Enlightenment comes every Sunday morning at the Alemany flea market, where he wanders, guided by his eye and ear for a good story. “It’s a practice in looking,” he says. “It’s like when you’re learning art history. Everything inherently inspires. But the more you look, the more it becomes clear what resonates.”
“You have to think about the life of the thing after. The redwood will silver, the bronze will patina, all the fasteners will still work.”
Schlesinger pulls down a notebook of process sketches for a new design based on the classic Adirondack chair. He clears a space on a crowded counter to flip open to a crowded two-page spread of half-inch-square ink outlines, chair after chair, a flea market table of options and ideas. “This one’s like a Naoto Fukasawa,” he says. “This is like the Rietveld crate chair, so I riffed on that, made the dimensions a little more elegant, floated the arm.
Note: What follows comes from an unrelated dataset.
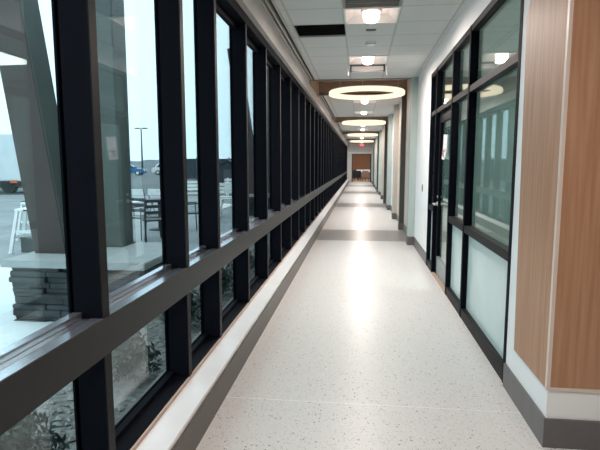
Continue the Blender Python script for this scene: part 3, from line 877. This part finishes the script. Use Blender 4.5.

You move from, ‘I think I’ve seen that before’ to ‘Oh, this I don’t recognize!’” That chair anchors his new line of home goods, Joye, which Schlesinger recently launched as a commercial offshoot of his custom art and interiors practice.
On two (relatively) clear spaces of countertop are miniature forests of forms, three- or four-inch-high models of public sculptures and benches soon to be installed along the N-Judah train line by Ocean Beach and at SFMOMA downtown. Made of concrete, bronze, and salvaged redwood, they’re designed to weather over time. “You have to think about the life of the thing after,” Schlesinger says. “The redwood will silver, the bronze will patina, all the fasteners will still work.”
A vintage Eames shell chair from Schlesinger's personal collection plays well with a new Eames ESU 1x1.
Hearing him describe his work is like watching him create it: a process of bringing together influences, ideas, people and letting them weave into something unexpected. It’s the complex, sometimes indescribable magic of cultivation and fermentation that blooms and settles into the simple beauty of a tenon joint, a candlestick, or a loaf of bread.